The pilings are probably 6' above the water line, but the surge from Isabel was greater than that, probably more like 10'. The high mounted cleats on the pilings will keep the lines from coming off, but I don't know how I would arrange it so that she would not ride into the pilings at real high water and yet be free to float to whatever height necessary.

This is the exposure to the Neuse River. The dock direction is at 162 degrees, so the exposure is centered at roughly 155 degrees with about 10-15 degrees of exposure. It makes for a great view from the house (thats another whole hurricane issue to deal with) but we get some wave action from big boats in the Inter-coastal as well as from storms. I can imagine, in a hurricane, there would be periods where the boat would be riding some rough waves from that direction. My concerns are staying off the pilings and not being pounded into the sandy bottom if the water is out. We have had wind associated tide this summer where the bay and the river where blown north and I have been sitting on the bottom. I don't have enough knowledge to know if the water always just blows in and then moves out as a hurricane passes. In general that surge (in both directions) is the major concern for this area, but I don't think it is a smooth monotonic process.

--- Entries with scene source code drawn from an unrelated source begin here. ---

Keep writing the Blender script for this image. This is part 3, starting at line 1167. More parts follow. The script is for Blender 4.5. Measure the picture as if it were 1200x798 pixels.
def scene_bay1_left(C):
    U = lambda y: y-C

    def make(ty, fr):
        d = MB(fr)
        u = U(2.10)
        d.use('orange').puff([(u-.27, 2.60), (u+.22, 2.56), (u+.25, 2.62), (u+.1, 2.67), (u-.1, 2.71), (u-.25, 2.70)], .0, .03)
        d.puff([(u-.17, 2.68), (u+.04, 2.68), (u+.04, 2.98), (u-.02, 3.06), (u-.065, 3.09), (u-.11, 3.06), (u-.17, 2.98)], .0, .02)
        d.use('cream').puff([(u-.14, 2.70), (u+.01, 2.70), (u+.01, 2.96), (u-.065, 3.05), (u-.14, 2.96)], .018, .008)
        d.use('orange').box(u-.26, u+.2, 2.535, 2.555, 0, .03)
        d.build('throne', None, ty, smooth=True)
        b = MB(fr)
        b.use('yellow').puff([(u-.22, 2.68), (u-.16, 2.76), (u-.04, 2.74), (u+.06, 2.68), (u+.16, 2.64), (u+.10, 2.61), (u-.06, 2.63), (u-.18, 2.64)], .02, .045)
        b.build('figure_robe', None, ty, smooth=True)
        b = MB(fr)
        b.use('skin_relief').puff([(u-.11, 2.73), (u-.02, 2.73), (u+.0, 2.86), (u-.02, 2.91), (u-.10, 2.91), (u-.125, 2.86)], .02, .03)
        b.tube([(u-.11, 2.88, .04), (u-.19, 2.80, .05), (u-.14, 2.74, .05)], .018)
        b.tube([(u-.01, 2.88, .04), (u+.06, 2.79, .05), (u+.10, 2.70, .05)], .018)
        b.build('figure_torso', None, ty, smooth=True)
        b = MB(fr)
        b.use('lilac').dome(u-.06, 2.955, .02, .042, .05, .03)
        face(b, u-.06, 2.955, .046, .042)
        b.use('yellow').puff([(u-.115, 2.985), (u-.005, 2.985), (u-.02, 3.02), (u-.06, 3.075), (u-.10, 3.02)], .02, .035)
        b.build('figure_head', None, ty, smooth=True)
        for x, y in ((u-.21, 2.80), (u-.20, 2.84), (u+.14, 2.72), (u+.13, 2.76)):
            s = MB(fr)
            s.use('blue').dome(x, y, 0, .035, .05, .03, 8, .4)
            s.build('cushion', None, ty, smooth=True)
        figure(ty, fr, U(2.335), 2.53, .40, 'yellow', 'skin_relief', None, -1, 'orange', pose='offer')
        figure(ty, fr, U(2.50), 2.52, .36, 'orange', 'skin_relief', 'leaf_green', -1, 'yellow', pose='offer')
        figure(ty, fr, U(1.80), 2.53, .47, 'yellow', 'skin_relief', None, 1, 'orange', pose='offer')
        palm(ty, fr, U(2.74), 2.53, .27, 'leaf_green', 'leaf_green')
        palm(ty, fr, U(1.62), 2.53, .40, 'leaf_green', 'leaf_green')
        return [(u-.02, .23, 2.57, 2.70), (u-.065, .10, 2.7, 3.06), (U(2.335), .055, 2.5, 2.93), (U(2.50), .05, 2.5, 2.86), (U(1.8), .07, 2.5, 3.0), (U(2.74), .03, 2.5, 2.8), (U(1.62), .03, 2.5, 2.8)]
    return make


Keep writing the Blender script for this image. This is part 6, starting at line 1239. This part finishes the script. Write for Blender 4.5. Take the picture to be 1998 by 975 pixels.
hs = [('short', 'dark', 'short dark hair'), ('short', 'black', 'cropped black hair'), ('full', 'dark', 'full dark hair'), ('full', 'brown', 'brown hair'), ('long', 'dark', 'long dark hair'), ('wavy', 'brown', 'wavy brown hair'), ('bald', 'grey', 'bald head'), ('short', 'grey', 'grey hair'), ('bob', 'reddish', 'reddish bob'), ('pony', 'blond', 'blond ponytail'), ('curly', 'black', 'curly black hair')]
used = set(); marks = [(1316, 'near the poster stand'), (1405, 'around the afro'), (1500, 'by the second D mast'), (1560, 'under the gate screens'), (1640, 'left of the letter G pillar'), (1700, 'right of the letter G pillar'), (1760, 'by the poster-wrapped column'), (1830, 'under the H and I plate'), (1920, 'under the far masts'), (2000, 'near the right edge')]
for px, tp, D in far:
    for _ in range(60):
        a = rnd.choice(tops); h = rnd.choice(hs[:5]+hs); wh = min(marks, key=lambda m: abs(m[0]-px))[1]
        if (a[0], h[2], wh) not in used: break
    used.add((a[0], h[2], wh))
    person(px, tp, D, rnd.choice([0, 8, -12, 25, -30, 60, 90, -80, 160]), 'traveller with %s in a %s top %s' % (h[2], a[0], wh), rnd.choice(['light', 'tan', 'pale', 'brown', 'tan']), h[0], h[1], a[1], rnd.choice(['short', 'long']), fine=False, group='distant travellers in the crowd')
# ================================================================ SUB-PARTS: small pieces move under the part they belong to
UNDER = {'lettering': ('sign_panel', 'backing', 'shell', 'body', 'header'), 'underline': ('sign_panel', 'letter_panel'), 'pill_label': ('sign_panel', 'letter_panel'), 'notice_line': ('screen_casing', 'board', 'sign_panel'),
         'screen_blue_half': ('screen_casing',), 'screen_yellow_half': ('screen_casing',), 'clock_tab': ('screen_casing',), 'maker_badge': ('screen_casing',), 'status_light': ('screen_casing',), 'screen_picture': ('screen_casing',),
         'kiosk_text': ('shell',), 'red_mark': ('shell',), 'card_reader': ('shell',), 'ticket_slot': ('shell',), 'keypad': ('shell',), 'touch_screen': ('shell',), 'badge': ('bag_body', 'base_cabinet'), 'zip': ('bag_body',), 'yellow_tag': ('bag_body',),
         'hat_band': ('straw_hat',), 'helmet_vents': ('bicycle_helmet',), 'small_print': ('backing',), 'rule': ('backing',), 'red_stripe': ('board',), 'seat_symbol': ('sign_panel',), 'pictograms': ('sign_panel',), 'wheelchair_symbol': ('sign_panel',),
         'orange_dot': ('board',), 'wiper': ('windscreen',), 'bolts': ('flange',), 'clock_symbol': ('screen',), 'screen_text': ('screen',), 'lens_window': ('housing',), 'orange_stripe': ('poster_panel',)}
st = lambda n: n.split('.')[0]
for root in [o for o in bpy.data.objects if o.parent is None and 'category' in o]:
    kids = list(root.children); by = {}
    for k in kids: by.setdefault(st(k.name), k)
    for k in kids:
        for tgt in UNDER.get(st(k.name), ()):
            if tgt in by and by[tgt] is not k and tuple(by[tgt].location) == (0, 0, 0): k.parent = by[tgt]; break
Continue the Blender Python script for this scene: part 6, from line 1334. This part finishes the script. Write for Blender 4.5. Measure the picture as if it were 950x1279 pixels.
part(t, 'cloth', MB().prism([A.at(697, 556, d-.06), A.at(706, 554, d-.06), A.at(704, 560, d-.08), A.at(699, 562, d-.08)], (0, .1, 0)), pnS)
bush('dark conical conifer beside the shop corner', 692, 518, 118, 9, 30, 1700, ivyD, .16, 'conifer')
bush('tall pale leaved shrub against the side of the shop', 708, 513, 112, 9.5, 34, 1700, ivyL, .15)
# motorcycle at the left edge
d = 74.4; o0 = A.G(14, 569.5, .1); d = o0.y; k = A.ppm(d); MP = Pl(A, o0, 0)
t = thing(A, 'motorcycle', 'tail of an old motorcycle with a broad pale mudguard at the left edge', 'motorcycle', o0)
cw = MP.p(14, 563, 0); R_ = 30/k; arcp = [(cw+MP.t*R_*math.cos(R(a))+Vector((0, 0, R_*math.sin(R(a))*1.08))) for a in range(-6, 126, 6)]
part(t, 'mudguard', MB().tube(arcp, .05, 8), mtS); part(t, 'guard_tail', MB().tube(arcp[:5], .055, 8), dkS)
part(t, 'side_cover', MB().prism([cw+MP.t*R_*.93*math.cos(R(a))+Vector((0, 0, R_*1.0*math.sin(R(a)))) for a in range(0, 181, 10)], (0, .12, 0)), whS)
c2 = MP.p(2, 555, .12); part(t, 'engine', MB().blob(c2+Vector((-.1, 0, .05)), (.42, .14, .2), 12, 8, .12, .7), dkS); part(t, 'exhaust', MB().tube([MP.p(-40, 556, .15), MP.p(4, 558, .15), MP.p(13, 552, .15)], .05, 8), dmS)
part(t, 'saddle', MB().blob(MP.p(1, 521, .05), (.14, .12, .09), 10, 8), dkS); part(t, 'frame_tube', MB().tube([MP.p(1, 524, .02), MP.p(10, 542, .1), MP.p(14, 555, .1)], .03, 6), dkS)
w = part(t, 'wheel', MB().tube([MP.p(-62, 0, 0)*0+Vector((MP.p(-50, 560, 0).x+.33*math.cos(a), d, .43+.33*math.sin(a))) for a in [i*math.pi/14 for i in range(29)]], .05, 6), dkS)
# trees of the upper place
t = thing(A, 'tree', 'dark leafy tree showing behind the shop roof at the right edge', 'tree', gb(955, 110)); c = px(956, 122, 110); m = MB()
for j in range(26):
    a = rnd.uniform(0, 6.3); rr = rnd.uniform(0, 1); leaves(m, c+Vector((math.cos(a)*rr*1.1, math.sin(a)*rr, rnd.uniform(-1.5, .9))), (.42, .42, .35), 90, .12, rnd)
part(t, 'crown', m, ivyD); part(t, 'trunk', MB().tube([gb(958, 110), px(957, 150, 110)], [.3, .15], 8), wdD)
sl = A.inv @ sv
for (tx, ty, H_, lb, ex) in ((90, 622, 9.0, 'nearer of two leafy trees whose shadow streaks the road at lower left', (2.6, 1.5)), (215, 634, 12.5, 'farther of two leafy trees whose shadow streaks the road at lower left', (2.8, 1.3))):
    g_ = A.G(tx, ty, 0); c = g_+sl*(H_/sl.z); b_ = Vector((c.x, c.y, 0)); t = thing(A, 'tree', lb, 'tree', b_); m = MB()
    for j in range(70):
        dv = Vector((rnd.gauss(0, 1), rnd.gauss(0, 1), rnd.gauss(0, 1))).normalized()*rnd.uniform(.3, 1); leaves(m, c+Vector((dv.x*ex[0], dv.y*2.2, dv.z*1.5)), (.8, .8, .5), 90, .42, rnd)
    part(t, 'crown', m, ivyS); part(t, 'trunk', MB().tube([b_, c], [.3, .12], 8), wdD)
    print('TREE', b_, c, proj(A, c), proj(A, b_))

So my questions for staying at the dock are. Can I really expect to keep her away from the pilings given the stretch in lines, the freedom of motion needed and the kind of wind and wave that it would be exposed to? I can spider more lines from my other pilings, but where would I tie them off on the boat? I could put out anchors for and aft in addition to the pilings, can I tie off to the windlass? The dock pilings are tied together, the outside pilings are not, is that a major concern? The boat is a sitting duck for floating logs, will the dock and pilings offer enough protection? If the worst that happens is that she floods and sinks, at least I know where to find her and it is not that deep. Of course, the 30 hp Yanmar may not be happy.

thanks for any thoughts or suggestions. I will consider my anchoring/mooring options in a separate post (without so much as a by-your-leave, I guess).